Desenvolvimento humano e a natureza
Integrante do programa de pós-graduação em educação da UFJF, Ana Rosa desenvolve pesquisas sobre a organização de espaços. A partir desse viés, afirma que o confinamento a que bebês e crianças estão sujeitos atualmente trará grandes prejuízos para seu desenvolvimento.
“Nós trabalhamos muito com creches, e por uma vontade de controle sobre as crianças ou talvez um medo de elas se machucarem, as professoras preferem mantê-las dentro das salas ou, quando são muito pequenininhas, dentro dos berços. Isso vai trazendo prejuízos, porque acreditamos que os movimentos e a exploração do meio com as brincadeiras vão propiciar o desenvolvimento das crianças. Quanto menos experiências oferecermos a elas, menos recursos terão para desenvolver a sua potencialidade, tanto na questão cognitiva, emocional, social e psicomotora, mas também de um modo geral.”

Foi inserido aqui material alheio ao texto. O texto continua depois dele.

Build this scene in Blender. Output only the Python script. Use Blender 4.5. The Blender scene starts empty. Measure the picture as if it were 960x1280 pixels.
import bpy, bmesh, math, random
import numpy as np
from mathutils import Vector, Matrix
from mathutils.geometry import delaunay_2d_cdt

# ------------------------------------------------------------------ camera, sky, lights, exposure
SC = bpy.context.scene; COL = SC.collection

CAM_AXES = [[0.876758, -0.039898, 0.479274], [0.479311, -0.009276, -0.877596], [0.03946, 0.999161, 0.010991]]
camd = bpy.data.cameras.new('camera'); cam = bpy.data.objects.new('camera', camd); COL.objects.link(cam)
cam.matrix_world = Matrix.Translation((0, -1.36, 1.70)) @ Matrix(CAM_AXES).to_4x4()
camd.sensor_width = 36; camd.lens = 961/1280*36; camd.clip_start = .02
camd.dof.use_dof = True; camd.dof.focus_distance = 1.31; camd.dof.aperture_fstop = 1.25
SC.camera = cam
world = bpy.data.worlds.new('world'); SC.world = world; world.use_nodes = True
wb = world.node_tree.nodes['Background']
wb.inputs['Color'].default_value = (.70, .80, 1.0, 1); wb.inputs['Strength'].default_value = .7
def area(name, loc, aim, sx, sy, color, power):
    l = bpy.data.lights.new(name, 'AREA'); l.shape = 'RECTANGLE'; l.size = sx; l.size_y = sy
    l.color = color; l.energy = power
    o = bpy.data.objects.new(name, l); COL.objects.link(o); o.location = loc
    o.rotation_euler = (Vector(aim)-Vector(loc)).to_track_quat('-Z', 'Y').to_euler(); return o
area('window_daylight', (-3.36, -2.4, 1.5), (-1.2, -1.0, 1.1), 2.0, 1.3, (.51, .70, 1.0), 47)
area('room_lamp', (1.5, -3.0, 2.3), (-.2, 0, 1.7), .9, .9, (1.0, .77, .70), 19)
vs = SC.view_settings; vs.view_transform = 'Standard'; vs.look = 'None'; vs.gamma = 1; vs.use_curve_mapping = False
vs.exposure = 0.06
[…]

Para exemplificar sua argumentação, Ana Rosa cita que, em outros países, mesmo em condições adversas como neve e frio, as crianças se agasalham e se protegem, mas estão sempre em contato com o exterior, enquanto que no Brasil há uma tendência de não aproveitar os recursos e espaços naturais e confiná-las.
“É um trabalho mesmo de formação, de mostrar o quanto isso é importante, porque a natureza nos constitui como pessoa. Nós vemos muitas vezes coordenadoras e diretoras pensando em levantar muros de concreto, cimentar a instituição ou trocar a grama natural pela sintética. Com isso nós vamos empobrecendo a nossa formação humana. Então é preciso retomar esse contato e mostrar o quanto o verde e o ambiente externo fazem bem para a saúde, não só física mas também psicológica. Nós que estamos na Aliança e no Fórum temos que lutar pelos direitos da criança, e um desses direitos é de brincar livremente.”